Appellants fix the amount expended during the year for necessary governmental purposes at $1,184,230.91, which exceeded the total income and revenue for the year $24,890.77. Many of the items making up this total, although representing expenditures for governmental purposes, were not fixed at the beginning of the year as to the amount that might be expended during the year, that being, to some extent, within the discretion of the board of commissioners. Appellants having attacked the validity of the contract with Moore, the burden was on them to establish its invalidity by showing the obligation created by the contract, when added to the anticipated expenditures for the year for necessary governmental purposes and to obligations created by contracts theretofore entered into, would exceed the income and revenue of the city provided for the year. Carter v. Krueger, 175 Ky. 399, 194 S.W. 553; Durrett Construction Company v. Caldwell County, 196 Ky. 158, 244 S.W. 409. If the contract was valid when made it could not thereafter be invalidated by the city by making expenditures for other purposes in excess of its revenue for the year. Persons entering into contracts with a city are bound to take notice of the constitutional limitation and to know the rights and powers of the city officials to make contracts, but they are not bound to anticipate that illegal claims will be incurred by officers willing to violate the Constitution. Southern Bithulithic Company v. DeTreville,156 Ky. 513, 161 S.W. 560; Carter v. Krueger, supra. Whether the one contracting with the city is acting in good faith may depend on the existence or nonexistence of fraud or mistake on the part of the board of commissioners in passing the apportionment or tax levying ordinances. If the apportionment ordinance materially overestimated the probable receipts of the city from taxes or other sources during the fiscal year or appropriated sums materially less than required to meet charges fixed by law or contract, those contracting with the city would be required to take notice of such error, whether caused by fraud or mistake. No such case is presented here. No fraud is charged or proven kind there is no satisfactory proof the expenditures could not have been kept within the apportionments. *Page 109

The only evidence introduced by appellants to show the character and amount of expenditures made during the year was furnished by an accountant who had made an examination of the city's books and who merely gave the total expenditures by the various departments of the city without giving the dates when the expenditures were made or when the contracts were entered into which authorized them. Appellants assume that all of the expenditures were indispensably necessary for governmental purposes and therefore fixed at the time the Moore contract was made. A reference to a few of the items given by the accountant will suffice to show the fallacy of such an assumption. The amount expended for street lighting during the year was $72,849.55, the appropriation ordinance having provided $65,000.000 for this purpose. The amount expended for street maintenance and repairs was $90,735.55, and in addition several thousands of dollars were expended for the construction of new streets. The proof does not show when these sums were expended nor does it show the existence or dates of any contracts for lighting or repairing streets. Even if lighting and repairing streets are treated as governmental duties devolving on the city, the board of commissioners has a wide discretion in the amount to be expended for these purposes. If a municipality takes over the operation of a waterworks it becomes its duty to supply its inhabitants with a plentiful supply of pure water as well as to light and repair its streets for their convenience and safety, and to carry out this duty it may become necessary to reduce the expenditures for other, though desirable, purposes. The proof as to the character and amount of the expenditures for all other purposes during the year is subject to the same criticism as the proof relative to expenditures for lighting and repairing the streets. As said by the chancellor in his opinion when referring to the evidence:

"There is not any witness who testified to any facts as to what expenditures were made in the previous year for that purpose (repairing streets), only a general statement of a witness that they were not unusual. This is applicable throughout to such items as were sought to be made fixed charges by a mere comparison of expenditures for those purposes in the previous year. This would be wholly insufficient as proof, even if the nature of the expenditure *Page 110 would be susceptible of being made a fixed charge by such comparison."
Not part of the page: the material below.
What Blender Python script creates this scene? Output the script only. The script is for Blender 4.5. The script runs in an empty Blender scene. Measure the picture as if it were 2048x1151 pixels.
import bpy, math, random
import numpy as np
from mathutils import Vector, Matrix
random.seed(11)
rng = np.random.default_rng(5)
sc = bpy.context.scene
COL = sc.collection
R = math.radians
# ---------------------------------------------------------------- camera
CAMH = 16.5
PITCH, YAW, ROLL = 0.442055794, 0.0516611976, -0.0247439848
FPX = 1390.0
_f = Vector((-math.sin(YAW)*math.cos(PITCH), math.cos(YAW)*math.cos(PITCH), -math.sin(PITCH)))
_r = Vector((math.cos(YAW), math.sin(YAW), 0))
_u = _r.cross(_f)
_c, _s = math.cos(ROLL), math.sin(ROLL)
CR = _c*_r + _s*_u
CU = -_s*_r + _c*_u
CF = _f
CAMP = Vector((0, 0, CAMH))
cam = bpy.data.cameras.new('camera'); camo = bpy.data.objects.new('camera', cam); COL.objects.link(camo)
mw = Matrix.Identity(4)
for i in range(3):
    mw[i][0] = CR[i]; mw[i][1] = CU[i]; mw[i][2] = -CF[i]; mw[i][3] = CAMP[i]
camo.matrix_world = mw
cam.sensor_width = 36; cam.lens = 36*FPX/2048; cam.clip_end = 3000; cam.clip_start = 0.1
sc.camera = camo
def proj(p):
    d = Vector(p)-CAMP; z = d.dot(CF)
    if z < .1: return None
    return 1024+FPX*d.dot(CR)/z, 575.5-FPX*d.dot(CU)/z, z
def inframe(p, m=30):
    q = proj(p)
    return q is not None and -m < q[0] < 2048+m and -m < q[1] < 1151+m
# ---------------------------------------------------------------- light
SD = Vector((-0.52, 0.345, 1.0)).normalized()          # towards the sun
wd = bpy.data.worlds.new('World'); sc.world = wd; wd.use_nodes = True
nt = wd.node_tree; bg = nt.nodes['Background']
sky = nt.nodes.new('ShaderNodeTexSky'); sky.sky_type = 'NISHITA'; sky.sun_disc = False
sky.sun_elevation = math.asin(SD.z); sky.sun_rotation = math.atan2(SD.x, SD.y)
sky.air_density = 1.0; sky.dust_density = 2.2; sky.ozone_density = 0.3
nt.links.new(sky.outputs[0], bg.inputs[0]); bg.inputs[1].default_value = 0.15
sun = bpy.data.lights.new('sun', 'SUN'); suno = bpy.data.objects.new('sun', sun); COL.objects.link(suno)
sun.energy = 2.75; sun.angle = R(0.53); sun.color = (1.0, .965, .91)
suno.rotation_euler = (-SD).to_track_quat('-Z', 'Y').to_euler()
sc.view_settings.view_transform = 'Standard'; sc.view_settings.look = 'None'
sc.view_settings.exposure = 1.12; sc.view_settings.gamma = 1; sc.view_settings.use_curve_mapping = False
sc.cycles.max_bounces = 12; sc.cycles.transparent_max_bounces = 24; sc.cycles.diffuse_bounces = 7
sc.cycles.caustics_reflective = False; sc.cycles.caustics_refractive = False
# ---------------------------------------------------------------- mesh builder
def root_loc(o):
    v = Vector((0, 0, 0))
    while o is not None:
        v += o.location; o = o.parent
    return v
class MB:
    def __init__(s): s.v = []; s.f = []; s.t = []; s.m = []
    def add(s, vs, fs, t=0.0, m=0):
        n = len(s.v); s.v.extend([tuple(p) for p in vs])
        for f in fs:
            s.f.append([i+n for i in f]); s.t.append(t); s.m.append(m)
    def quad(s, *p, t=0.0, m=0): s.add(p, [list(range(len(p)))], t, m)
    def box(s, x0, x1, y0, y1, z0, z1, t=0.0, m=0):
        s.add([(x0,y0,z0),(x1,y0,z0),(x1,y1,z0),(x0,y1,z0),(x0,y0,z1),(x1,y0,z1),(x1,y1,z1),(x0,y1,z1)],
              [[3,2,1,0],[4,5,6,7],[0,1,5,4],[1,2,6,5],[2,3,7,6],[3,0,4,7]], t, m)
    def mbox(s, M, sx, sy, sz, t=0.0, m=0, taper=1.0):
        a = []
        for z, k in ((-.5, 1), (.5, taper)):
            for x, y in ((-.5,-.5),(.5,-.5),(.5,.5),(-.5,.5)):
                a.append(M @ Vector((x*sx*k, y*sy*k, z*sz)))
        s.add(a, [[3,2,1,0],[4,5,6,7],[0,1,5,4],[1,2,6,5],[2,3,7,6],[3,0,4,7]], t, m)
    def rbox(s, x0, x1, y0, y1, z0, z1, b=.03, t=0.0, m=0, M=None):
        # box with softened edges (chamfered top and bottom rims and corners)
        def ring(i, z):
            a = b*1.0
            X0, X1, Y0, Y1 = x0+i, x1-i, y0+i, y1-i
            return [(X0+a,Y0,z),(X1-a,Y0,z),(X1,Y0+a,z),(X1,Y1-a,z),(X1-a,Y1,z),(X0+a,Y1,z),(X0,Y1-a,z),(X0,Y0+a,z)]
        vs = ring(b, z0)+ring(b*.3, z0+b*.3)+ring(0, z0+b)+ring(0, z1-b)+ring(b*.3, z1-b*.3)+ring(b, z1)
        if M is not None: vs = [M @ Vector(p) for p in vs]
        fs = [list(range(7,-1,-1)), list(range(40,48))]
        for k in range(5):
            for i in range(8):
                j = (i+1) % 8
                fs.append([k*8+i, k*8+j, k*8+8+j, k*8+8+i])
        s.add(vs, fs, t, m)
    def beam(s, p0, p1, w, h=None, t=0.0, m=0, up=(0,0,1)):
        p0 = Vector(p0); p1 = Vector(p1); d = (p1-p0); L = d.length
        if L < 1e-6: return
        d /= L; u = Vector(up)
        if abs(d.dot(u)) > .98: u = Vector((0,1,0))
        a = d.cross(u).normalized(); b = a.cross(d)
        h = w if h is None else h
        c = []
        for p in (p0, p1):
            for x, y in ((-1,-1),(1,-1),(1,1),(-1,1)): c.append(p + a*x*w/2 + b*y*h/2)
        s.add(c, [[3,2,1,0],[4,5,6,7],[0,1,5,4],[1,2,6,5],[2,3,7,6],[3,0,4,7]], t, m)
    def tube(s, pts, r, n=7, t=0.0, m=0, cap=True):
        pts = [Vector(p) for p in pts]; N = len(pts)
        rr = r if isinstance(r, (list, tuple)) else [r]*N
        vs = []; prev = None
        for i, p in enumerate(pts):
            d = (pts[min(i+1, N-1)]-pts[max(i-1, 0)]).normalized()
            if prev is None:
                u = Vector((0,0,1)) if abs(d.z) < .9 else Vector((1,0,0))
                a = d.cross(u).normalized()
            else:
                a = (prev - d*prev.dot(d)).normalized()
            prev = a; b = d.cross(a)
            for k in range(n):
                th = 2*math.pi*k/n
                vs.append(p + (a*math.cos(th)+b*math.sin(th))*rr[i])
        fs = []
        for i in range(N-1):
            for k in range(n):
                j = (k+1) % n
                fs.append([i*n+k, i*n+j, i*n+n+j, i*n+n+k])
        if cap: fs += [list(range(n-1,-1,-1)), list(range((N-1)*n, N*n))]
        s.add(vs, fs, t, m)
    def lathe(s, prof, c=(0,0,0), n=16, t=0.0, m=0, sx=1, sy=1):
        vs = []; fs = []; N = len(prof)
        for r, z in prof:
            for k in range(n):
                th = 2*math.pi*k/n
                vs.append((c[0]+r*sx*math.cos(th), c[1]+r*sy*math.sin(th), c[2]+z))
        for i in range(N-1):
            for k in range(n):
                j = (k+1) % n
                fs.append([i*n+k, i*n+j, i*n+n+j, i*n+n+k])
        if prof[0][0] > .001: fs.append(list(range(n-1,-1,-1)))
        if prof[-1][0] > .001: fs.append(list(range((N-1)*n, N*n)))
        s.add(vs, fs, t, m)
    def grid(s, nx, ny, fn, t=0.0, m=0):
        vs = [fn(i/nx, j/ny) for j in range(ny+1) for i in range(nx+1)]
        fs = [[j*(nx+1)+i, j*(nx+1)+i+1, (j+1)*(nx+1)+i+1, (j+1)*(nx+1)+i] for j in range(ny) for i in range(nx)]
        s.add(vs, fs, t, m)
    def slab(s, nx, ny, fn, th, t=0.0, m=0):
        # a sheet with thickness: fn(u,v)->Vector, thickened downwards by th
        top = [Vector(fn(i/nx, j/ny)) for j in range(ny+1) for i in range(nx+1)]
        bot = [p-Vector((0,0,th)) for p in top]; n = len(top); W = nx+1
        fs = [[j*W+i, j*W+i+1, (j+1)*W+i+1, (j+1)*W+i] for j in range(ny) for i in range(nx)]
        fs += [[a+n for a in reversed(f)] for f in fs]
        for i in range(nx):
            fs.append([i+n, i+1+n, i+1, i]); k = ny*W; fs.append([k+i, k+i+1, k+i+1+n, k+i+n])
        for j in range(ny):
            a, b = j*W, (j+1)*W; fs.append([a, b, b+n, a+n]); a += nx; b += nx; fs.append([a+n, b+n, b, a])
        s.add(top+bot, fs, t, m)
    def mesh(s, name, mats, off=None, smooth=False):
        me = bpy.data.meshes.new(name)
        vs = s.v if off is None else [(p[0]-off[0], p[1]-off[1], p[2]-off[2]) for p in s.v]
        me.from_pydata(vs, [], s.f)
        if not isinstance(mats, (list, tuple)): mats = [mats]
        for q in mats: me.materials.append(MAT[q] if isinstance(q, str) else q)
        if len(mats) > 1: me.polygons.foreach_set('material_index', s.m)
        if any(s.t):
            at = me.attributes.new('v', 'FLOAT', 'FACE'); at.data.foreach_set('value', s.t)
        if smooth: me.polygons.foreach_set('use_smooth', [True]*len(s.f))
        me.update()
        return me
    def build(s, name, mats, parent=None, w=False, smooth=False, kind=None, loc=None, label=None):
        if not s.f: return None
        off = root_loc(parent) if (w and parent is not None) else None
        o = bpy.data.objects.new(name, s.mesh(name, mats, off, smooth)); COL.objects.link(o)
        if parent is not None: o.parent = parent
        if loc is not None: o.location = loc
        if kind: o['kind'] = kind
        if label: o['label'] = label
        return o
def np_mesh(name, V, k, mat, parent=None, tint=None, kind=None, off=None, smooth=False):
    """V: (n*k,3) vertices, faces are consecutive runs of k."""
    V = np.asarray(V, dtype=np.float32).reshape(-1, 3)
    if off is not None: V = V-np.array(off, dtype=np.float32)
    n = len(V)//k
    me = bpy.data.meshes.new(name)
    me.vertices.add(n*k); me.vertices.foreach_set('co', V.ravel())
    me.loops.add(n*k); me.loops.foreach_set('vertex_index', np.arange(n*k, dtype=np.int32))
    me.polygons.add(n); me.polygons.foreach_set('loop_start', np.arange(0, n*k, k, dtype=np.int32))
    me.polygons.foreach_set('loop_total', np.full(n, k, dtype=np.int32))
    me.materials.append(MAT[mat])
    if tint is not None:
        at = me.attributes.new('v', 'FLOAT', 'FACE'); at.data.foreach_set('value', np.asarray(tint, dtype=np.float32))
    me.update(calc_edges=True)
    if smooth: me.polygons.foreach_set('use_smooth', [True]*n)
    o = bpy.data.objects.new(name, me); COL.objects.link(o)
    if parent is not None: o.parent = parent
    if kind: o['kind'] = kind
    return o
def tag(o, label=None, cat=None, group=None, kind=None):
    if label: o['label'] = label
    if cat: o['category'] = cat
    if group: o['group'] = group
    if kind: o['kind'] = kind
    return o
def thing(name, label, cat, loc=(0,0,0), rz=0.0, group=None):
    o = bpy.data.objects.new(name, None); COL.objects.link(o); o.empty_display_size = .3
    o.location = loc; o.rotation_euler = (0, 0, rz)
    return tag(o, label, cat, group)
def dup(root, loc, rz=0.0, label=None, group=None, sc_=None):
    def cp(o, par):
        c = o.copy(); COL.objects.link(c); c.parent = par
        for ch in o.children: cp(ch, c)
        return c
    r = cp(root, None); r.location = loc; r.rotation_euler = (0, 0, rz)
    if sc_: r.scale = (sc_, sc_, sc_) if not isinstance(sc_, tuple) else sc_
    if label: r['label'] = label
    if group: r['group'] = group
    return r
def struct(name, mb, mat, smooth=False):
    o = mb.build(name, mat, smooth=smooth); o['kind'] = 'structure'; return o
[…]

The appellants fail to show the state of the city's finances at the time when the Moore contract was made, and from the record it is impossible to determine the date when the revenues of the city for the year were exceeded. It is clear that the board of commissioners violated section 157 of the Constitution at some time during the year, but the burden was upon appellants to establish that this was done at or before the time the Moore contract was made. In Durrett Construction Company v. Caldwell County, supra, this court said:

"Nor have we been able to observe any merit in the defense that the fiscal court, in letting the contract, exceeded its authority under section 157 of the Constitution. The determination of that question depends on the facts in evidence, for it is certainly true that, if the appropriation for the work, whatever amount was done, exceeded the expendable revenues of the county for the year, to that extent there can be no recovery on the contract. Nevertheless, it was obligatory on the county to establish its defense in this respect, as it will be presumed that the fiscal court acted within its authority in letting the contract. And it may be stated here that the defense cannot be established by merely showing what the county received and expended for the year, but the state of the county finances at the date when the contract was made must also be shown. To meet this requirement it was necessary for the county to show what indebtedness it had incurred prior to the making of the contract, and also the total of the county's fixed constitutional and statutory expenses for the balance of the year. . . . The exhibit filed by the county clerk, showing the amount of taxes collected and the expenditures made, is wholly insufficient to meet these requirements, and this is true, even if the alleged indebtedness of approximately $19,000.00, brought over from preceding years, be considered in arriving at the fixed expenses for the year 1915. It is not shown in the statement of expenditures for that year when the appropriations for the expenditures were made, with reference to the date of the contract in question, and therefore, *Page 111 the priority of right as between them and the indebtedness in dispute here is unascertainable. In view of these deficiencies in the proof, the presumption that the fiscal court acted within its constitutional authority is conclusive.

The facts in this case bring it within the rule announced in the Durrett Construction Company case. The contract on its face is valid. At the time it was made all statutory requirements had been complied with. Sufficient funds had been apportioned for the work covered by the contract, a tax levied and the proper officials had certified there was a sufficient sum in the fund to meet the requirements of the contract. While the tax levied did not raise a sum equal to the amount of the contract the city received large revenues not raised by the tax levy, and these revenues were considered when the apportionment was made. The appellee has done all in his power to protect himself and he should not suffer when the evidence fails to show that all or any part of the fund that should have been applied on his contract was expended for indispensable governmental purposes.

The finding of the chancellor being in accordance with the views herein expressed, the judgment is affirmed.